DAKAR -- Le difficile accès aux financements pour les médias africains a été souligné par des journalistes participant à Dakar à un atelier régional sur le rôle des médias dans la promotion et la conduite de processus électoraux pacifiques.
"Il est très difficile pour les médias africains d'accéder à des financements ; les patrons de presse ont tous les problèmes du monde pour contracter un prêt auprès d'une banque", a soutenu le responsable de programmes médias à l'Organisation internationale de la Francophonie (OIF), Tidiane Dioh.
"Il n'y a que les Etats et quelques fondations qui leurs apportent des soutiens financiers. Les banques pensent peut-être qu'un investissement dans la presse n'est pas rentable", a-t-il supposé.
"Il y a des fonds d'investissement dans plusieurs secteurs en Afrique mais je n'en ai pas vu pour les médias", a-t-il fait remarquer.
Aussi, a-t-il relevé, "les radios et les agences de presse ont été au fur et à mesure sacrifiées.

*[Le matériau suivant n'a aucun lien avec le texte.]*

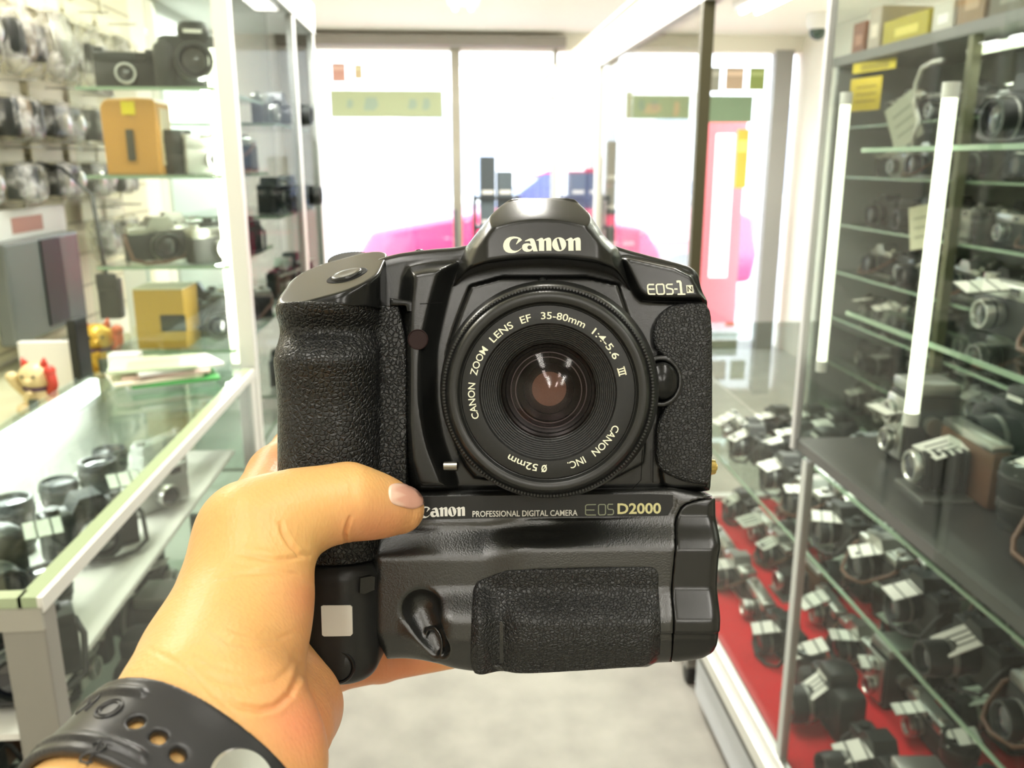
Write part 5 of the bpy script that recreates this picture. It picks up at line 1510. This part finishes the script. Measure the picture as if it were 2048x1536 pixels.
# rear pupil: plain tan disc in the iris opening, seen through the glass
pup = mat('tan_pupil', (0.85, 0.64, 0.42), 0.5, spec=0.4)
lth('iris', [(8.7, -26.9), (6.2, -27.2), (6.0, -27.4)], inner, n=64)
lth('pupil', [(6.1, -27.3), (5.0, -27.0), (3.0, -26.75), (0.001, -26.7)], pup, n=64, smooth=True)
for r_, z_ in ((12.95, -18.4), (11.3, -18.1)):
    lth('retaining_ring', [(r_ - 0.16, z_), (r_ - 0.1, z_ + 0.25), (r_ + 0.12, z_ + 0.25), (r_ + 0.18, z_)], mat('ring_grey', (0.10, 0.085, 0.09), 0.3, metal=0.6), smooth='auto')


def ringtext(body, a0, a1, rmid, h, name='ring_lettering', bold=0.08):
    """word bent round the ring between two angles in degrees (tops outward)"""
    def f(co):
        mn, mx = co.min(0), co.max(0)
        u = (co[:, 0] - mn[0]) / (mx[0] - mn[0])
        a = np.radians(a0 + u * (a1 - a0))
        hh = h / max(mx[1] - mn[1], 1e-6)
        r_ = rmid - h / 2 + (co[:, 1] - mn[1]) * hh
        return np.stack([r_ * np.cos(a), r_ * np.sin(a), -1.45 + (r_ - 27.8) * 0.055 + 0.06 + co[:, 2] * 0], 1)
    return text_mesh(name, body, 10, ivory, lens, f, bold=bold, extrude=0)


rm = rr(154)
th = rr(14.5)
for body_, a0, a1 in (('CANON', 200.5, 173), ('ZOOM', 167, 144.5), ('LENS', 137.5, 117.5), ('EF', 110.8, 102.6), ('35-80mm', 95, 60.8), ('1:4-5.6', 53.5, 26.2),
                      ('III', 18.2, 13.4), ('CANON', -26, -53.5), ('INC.', -61, -74.5), ('\u00f8', -90.5, -94.6), ('52mm', -97.5, -121.5)):
    ringtext(body_, a0, a1, rm, th * (1.12 if body_ == '\u00f8' else 1))
b = MB()
for rr_ in (rm - th / 2 + 0.1, rm + th / 2 - 0.1):
    b.tube([(rr_ * math.cos(R(a)), rr_ * math.sin(R(a)), -1.5) for a in (19, 17.4, 15.8, 14.2, 12.6)], 0.22, 6)
b.xform(Matrix.Scale(0.001, 4)); b.build('numeral_serifs', ivory, lens)

# ================================================================== the left hand, forearm and watch
skin = mat('skin', (0.66, 0.36, 0.16), 0.42, spec=0.4)
_b = skin.node_tree.nodes['Principled BSDF']
_b.inputs['Subsurface Weight'].default_value = 0.25
_b.inputs['Subsurface Radius'].default_value = (0.009, 0.004, 0.0018)
_b.inputs['Subsurface Scale'].default_value = 1.0
# ruddier skin at the finger ends, heel of the hand and knuckles (blood colour, not shade)
_at = N(skin, 'ShaderNodeAttribute'); _at.attribute_name = 'ruddy'
_nz = N(skin, 'ShaderNodeTexNoise'); _nz.inputs['Scale'].default_value = 55; _nz.inputs['Detail'].default_value = 4
_tc = N(skin, 'ShaderNodeTexCoord'); L(skin, _tc.outputs['Object'], _nz.inputs['Vector'])
_ad = N(skin, 'ShaderNodeMath', operation='MULTIPLY_ADD'); _ad.inputs[1].default_value = 0.5; L(skin, _nz.outputs[0], _ad.inputs[0])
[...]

Il n'y a que les télévisions qui sont véritablement soutenues financièrement parce que les chefs d'Etats pensent que seule la télévision mérite d'être aidée".
Concernant l'aide à la presse accordée aux médias dans certains pays, M. Dioh est d'avis qu'"il y a très peu d'Etats qui ont compris la philosophie de cette aide" et de souligner qu'"il y a des Etats qui donnent cette aide juste par effet de mode ou par contrainte".
"L'aide à la presse est en fait donnée indirectement aux citoyens parce que si on l'accorde aux médias c'est justement pour que les citoyens soient informés", a-t-il enfin soutenu.
"Je suis contre les chèques qu'on distribue au patron de presse", a déclaré le journaliste sénégalais Issa Sall, membre de la Commission électorale nationale autonome.
"Il faut structurer cette aide parce que si on l'accorde au médias c'est pour des raisons économiques", a-t-il estimé.
Selon lui, des patrons de presse dont les projets ont réussi sont ceux qui sont venus d'autres secteurs comme les hommes d'affaires".
"La presse africaine est plutôt militante et les autorités la considèrent comme telle alors que la presse est un secteur économique qui génère de l'emploi", a-t-il souligné/
"Il faut que la presse s'organise en patronat pour chercher des financements et cesser d'être juste une presse de revendication des droits des journalistes ou de plaidoyer", a-t-il suggéré.
"Nous recevons une subvention de l'Etat à la fin de l'année mais elle est très minime", a soutenu, pour sa part, le journaliste béninois Bruno Sewade.
"Le quotidien national se bat sur le marché de la publicité avec les organes privés pour avoir des fonds", a-t-il expliqué.
"Il y a même des activités des ministères que nous facturons parce que nous jugeons que c'est de la publicité et non de l'information", a-t-il ajouté, avant de souligner que "les agents du journal national ne sont pas des agents de l'Etat, ils sont recrutés par le journal qui les paye avec ses propres recettes".
Son confrère gambien, Madior Diop a noté que dans son pays "il n'y a pas d'aide à la presse".
"Les organes de presse se débrouillent comme ils peuvent et ont fréquemment des problèmes de générateurs, d'imprimantes, etc.", a-t-il déploré.
"Les Etats africains doivent investir dans la presse, ils peuvent même collaborer pour créer un grand groupe de presse continental qui pourrait rivaliser avec les groupes de presse étrangers", a-t-il conclu.
Cette idée d'un groupe de presse continentale n'est pas approuvée par Tidiane Dioh qui a rappelé que "BBC, France 24, Al Jazeera, ne sont pas des médias continentaux mais des média d'un pays".
"Tous les grands Etats développés financent leurs médias", a-t-il soutenu.
Cependant, a-t-il estimé, "il faut mettre à la tête des médias des gens qui connaissent le milieu parce qu'il ne suffit pas de faire des études sur la presse pour bien connaître le fonctionnement de la presse".